Chabahar attack: India needs to be alert
With the Thursday terrorist attack outside the police station at Chabahar in south-eastern Iran, where India is strategically engaged with the construction of a port in a venture that has a vacuum-filling crucial dimension in relations with Iran as well as Afghanistan, chances are that the role of Pakistan-based terrorists will once again be brought under scrutiny.
There is a long history of Sunni outfits from Pakistan being active in the border areas of Shia Iran. Some of these are thought to be funded by certain Arab countries, which harbour a historical and civilisational animosity toward Iran. However, the passive role of Islamabad in checking these outfits has even made Tehran issue warnings that it might be obliged to do so itself (presumably by giving chase across the boundary) if Pakistan prefers to remain a quiet spectator. In the present case, however, hitting the port town does raise the worry that Pakistani terrorists have acted because there is a strong Indian interest in Chabahar.

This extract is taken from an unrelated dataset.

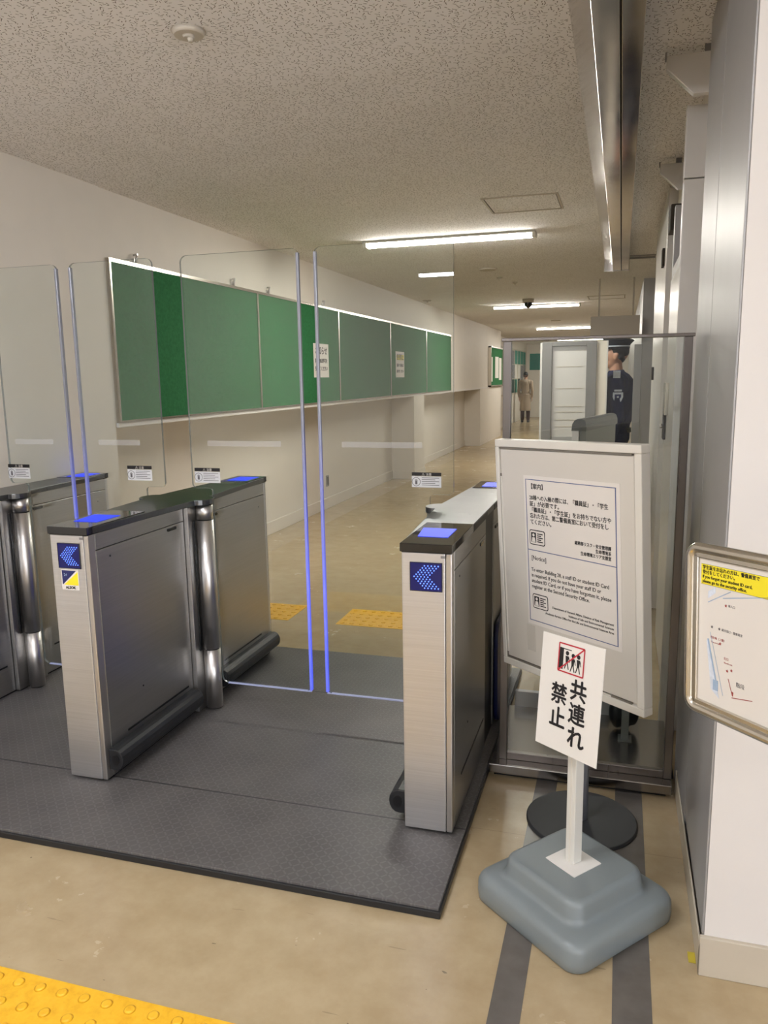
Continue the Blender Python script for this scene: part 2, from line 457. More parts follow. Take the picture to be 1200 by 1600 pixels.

Two people were killed in the attack and several sustained injuries. If investigations do not turn up results early, and the terrorists in question believe they can get away with targeting Chabahar relatively easily, bolder attacks may be attempted, taking direct aim at the terminals being built by India. To that extent, the Thursday strike may be construed to be an exercise to probe the defences.
India has reacted strongly against the attack and expressed its solidarity with Iran. The record is clear that Pakistani terrorists strike all the countries with which Pakistan has a land border — India, Afghanistan and Iran — with the exception of China, Islamabad’s “all-weather friend”. It will be in the fitness of things that these three countries coordinate their expertise to deal with the menace.
As India’s stakes at Chabahar rise, and it deepens its involvement with the North-South Transport Corridor that links the Iranian rail network to European systems, Pakistani groups may be expected to get more involved with hitting Indian interests inside Iran, just as they seek to do in Afghanistan.
Prime Minister Narendra Modi’s Cabinet on Thursday discussed the situation arising from the construction of the China-Pakistan Economic Corridor that passes through Gilgit-Baltistan, which is Indian territory illegally occupied by Pakistan. So far New Delhi has only expressed its dissatisfaction about this to Beijing and Islamabad.
The Cabinet discussion may be intended to convey that New Delhi may be mulling options to deal with the issue. In sections of Pakistan too there is concern about the CPEC. Can this be leveraged even as India considers ways to defend its engagement at Chabahar?